Un proyecto gestado en la libertad, es capaz de mudar la historia.


«Los traicionarán hasta sus padres y hermanos, sus parientes y amigos. Matarán a algunos de ustedes, y todos los odiarán por causa mía. Sin embargo, ni un cabello de su cabeza perecerá. Si se mantienen firmes, conseguirán la vida.» ( Lc 21, 12-19)

La liturgia católica pone hoy un Evangelio que es la historia de la iglesia de Cristo. Mejor dicho, Jesús advierte lo que pasaría. La eterna lucha del bien y el mal. Como decimos siempre, el libre albedrio hace que la vida del hombre sea un eterno pendular entre el instinto de las bestias y la esencia de los ángeles. 

Antes que nada, debemos poner en contexto, el momento en que Jesús hablaba. Durísimo, políticamente hablando que podemos sintetizar: la luz contra la oscuridad. La esperanza contra la opresión. Es la historia de salvación del pueblo de Dios al salir de Egipto. Para salir triunfadores, se necesita coraje, fortaleza; los planes engendrados como miedo (dejar la comodidad, por ejemplo) no funcionan. Lo que se realiza condicionado, obligado o por temor siempre resulta contraproducente. Un proyecto gestado en la libertad, es capaz de mudar la historia. 

Eso es Jesucristo. 

Compartimos una reflexión del hermano Severiano Blanco que nos exime de mayores comentarios...

La historia de la Iglesia es historia de persecución y de martirio; tal vez sean nuestras señas de identidad y autenticidad. Por delante fue Jesús, el que había dado los mayores motivos para ser venerado por las multitudes y que, de hecho, en algunos momentos lo fue. Pero él era “aguijón y caricia a la vez”. 

Para los religiosamente observantes resultó a veces un tanto laxo, y hasta escandaloso, proponiendo demasiado cambio. Los indignados contra la opresión de Roma no encontraron en él al líder político deseable, sino al tolerante que, en vez de venganza, proponía ofrecer la otra mejilla. 

Los israelitas nacionalistas despectivos para con los extranjeros, a quienes llamaban “perros”, le oyeron alabar la fe de esos no israelitas y hasta prometerles un puesto en el Reino de Dios, sentándose a la mesa con los patriarcas de Israel. 

La clase acomodada no pudo sentirse a gusto a su lado, pues criticaba la riqueza con la insensibilidad que a veces llega a producir, y proponía mucho desprendimiento y cambio. 

Lo de Jesús fue a la vez consolador e inquietante. Al final, al parecer, casi nadie se sentía cómodo a su lado. Dando un cariz político o de problema de orden público, terminaron entregándole a la autoridad civil romana para deshacerse de él. Jesús no murió, le mataron.

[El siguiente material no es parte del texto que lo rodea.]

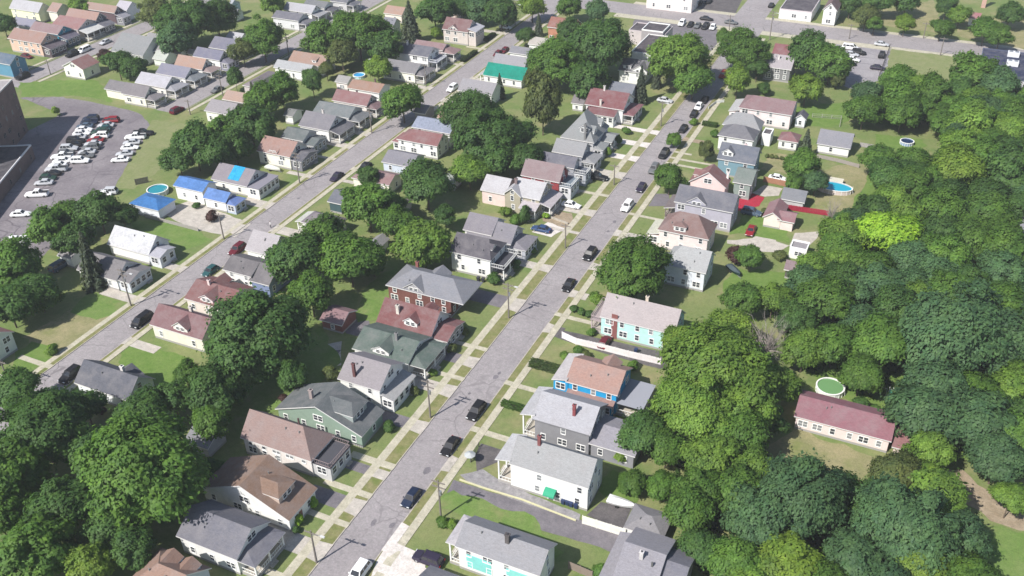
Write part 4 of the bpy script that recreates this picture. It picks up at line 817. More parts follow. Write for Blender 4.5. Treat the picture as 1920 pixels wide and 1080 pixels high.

La última de las bienaventuranzas de Jesús es para los “odiados, evitados, injuriados, rechazados hasta en el nombre” (Lc 6,22). Los expertos suponen que esta última de la serie, tiene un origen independiente de los anteriores, y que Jesús lo pronunció hacia el final de su ministerio, cuando comenzó a sentir rechazo y a preverlo también para sus seguidores. Y la Iglesia naciente confirmó pronto la previsión de Jesús.

La misión de la Iglesia implica crítica de cuanto no funciona según el plan de Dios; Jesús denunció muchas cosas y a sus seguidores dejó marcado el camino. El creyente, y más aún si es pastor, catequista o misionero, se convierte fácilmente en aguijón; al parecer, cada año mueren violentamente unos 30 misioneros.

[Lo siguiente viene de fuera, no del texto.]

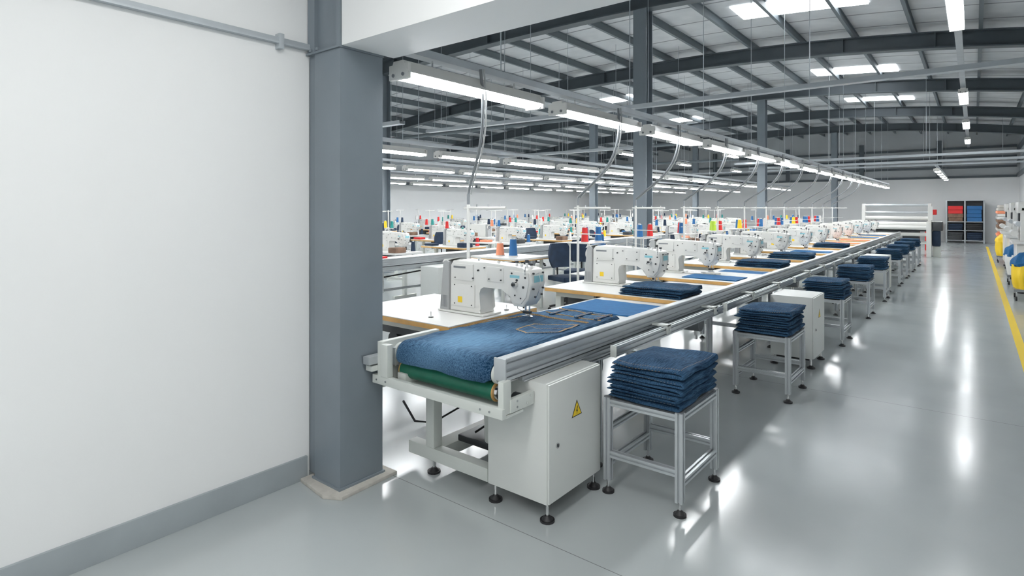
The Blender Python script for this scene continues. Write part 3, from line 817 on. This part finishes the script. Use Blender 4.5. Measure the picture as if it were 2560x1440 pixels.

Podríamos dar un gran salto y situarnos en el siglo XX, en Armenia, en España, en la URSS, en el mundo nazi, en algunos países asiáticos, en el Congo… La grandeza de los mártires radica en que “no amaron tanto su vida que temieran la muerte” (Apoc 12,11). No fueron unos vulgares masoquistas; como Jesús, gozaban con la belleza de los pájaros y las flores, buscaban vida abundante para todos; pero, puestos en la tesitura de elegir, se dijeron: “tu amor vale más que la vida” (Salmo 63,3).

Ante este panorama espléndido nos quedan dos advertencias apostólicas:

1Pe 4,15: “que ninguno tenga que sufrir por asesino, ladrón o malhechor”. No vale cualquier sufrimiento. San Agustín decía que al mártir no le caracteriza la pena, sino el motivo.

Tito 3,2: “... que no insulten a nadie. Que sean pacíficos y comprensivos y traten a todos con cortesía.." Incluso cuando el creyente manifiesta obligados desacuerdos, cuando denuncia o corrige, debe mostrar humildad y mansedumbre, nunca desamor o amargura hacia los oyentes.

Agregamos otra advertencia 1 Pe 2, 15 "En cuanto a ustedes Dios quiera que, obrando el bien, hagan callar a esos tontos que critican sin saber."